Following three cult movies that ran in theaters in 2013, 2014 and 2016, "The Purge" will be coming to the small screen next. Set to debut on both USA Network and Syfy channels simultaneously, the show has been scheduled for airing in 2018. However, it won't have the same concept as the movies.

"The Purge" on television will focus on the non-Purge days, according to Blumhouse Television executive Jason Blum. Instead of telling a story about that one special day in the year when people can legally kill and commit every crime imaginable (a.k.a. The Purge), the show's episodes will dramatize what happens in the other 364 days when the "no crime law" is not in effect.

Jason Blum and "The Purge" movie director James DeMonaco expect the television show will run as a 10-episode anthology.
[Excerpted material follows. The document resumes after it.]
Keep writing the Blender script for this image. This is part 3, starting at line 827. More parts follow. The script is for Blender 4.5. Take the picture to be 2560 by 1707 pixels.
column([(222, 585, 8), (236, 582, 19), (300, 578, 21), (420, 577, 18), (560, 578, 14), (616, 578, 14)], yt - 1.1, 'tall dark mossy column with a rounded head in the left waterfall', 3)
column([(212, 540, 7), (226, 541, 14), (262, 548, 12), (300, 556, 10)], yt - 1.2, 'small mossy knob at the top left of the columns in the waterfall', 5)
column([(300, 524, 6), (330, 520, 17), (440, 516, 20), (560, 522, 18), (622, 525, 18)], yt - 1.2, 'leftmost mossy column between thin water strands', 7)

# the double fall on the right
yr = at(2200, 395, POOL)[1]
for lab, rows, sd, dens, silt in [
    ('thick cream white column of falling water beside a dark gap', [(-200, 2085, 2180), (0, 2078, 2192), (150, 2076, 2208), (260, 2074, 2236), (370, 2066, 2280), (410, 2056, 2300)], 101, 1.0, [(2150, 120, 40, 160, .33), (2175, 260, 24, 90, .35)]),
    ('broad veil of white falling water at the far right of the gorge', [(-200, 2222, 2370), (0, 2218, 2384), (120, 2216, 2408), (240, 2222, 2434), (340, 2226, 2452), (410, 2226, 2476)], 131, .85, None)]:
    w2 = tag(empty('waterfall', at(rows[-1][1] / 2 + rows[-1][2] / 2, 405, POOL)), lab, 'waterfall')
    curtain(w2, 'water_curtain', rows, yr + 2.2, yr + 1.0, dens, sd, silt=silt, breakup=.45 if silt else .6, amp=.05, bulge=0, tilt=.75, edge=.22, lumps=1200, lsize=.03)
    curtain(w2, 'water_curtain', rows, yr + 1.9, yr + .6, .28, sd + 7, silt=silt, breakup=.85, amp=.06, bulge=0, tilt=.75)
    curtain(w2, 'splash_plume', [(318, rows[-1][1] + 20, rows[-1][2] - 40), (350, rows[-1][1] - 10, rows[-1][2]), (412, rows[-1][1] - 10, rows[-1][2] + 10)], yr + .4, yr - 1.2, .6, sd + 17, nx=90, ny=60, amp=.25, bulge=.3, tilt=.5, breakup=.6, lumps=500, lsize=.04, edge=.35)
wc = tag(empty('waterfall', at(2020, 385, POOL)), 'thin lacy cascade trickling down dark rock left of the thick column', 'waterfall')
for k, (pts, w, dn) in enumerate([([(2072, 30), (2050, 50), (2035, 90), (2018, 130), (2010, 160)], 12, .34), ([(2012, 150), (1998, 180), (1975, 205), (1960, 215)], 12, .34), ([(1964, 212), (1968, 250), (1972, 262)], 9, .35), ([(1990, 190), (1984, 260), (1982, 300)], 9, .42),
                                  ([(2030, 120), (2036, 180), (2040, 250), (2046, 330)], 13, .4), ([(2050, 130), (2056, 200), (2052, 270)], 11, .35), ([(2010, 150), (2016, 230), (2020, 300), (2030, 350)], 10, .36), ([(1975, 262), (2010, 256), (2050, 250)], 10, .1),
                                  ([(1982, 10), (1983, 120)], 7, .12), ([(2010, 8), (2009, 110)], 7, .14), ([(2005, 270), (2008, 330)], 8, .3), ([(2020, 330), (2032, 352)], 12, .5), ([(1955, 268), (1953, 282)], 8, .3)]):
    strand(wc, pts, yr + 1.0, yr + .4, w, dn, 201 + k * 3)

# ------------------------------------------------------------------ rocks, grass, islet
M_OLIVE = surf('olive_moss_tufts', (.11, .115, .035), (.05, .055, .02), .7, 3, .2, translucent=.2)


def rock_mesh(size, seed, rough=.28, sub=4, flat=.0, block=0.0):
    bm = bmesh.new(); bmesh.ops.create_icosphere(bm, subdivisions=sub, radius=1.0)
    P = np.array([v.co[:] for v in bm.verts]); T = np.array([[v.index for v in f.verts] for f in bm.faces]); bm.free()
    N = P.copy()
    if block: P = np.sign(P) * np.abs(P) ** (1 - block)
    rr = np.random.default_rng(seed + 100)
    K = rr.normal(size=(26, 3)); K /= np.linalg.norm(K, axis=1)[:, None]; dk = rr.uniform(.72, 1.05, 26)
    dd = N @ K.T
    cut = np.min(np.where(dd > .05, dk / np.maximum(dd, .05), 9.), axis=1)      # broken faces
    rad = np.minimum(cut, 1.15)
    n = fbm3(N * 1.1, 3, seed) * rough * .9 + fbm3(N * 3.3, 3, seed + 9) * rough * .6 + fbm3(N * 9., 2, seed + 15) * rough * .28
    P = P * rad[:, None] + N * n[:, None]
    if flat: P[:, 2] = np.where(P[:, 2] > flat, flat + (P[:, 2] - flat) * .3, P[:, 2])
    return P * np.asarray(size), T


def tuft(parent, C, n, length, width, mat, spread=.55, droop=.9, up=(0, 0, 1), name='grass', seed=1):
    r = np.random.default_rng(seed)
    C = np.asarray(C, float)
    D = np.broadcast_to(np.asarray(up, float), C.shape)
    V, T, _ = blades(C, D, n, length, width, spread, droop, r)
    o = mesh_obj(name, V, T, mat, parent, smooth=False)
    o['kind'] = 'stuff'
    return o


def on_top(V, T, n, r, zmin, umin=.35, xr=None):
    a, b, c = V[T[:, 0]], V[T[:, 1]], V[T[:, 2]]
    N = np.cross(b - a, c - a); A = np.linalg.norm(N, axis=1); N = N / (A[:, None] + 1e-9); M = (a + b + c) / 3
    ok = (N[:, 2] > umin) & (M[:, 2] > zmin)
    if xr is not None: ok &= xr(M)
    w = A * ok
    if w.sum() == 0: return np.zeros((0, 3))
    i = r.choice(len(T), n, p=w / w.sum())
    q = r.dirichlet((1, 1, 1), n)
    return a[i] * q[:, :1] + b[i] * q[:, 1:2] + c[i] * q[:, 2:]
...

They hope the show will lay the groundwork for the fourth movie offering, which has also been set for a 2018 release.

Exploring backstories

When "The Purge" TV show was in development last year, James DeMonaco expressed that the television format would be a good way for exploring backstories as it couldn't be done in the movies. "What might be interesting in a TV show is with a flashback narrative," he told Cinemablend in 2016. "If you start on Purge Night but you go back to show how people have gotten to where they are," he added.

Successful franchise

To date, the thriller franchise grossed over $320 million in the box office, with the third film "The Purge: Election" raking more than half of its profit.

The movies were made with a small budget of about $10 million each. Expanding the franchise on television is expected to make the franchise more successful.

The first movie, "The Purge," starred Ethan Hawke and Lena Headey. It focused on a rich Los Angeles family who became the target of gangs during Purge Night. The movie was set in just one house.

The second movie, "The Purge: Anarchy," starred Frank Grillo, Zach Gilford, Keile Sanchez and Michael K. Williams. This time, it explored Los Angeles' neighborhoods and the people who tried to last through the 12 hours of Purge Night.

The third film, set in 2040, once again starred Frank Gillo with Elizabeth Mitchell. She played Senator Charlie Roan, a leading presidential candidate who witnessed her family get butchered on Purge Night 18 years ago. This time, the law also abolished protection for government officials like Roan and Gillo's Leo Barnes, a retired cop, became her protector.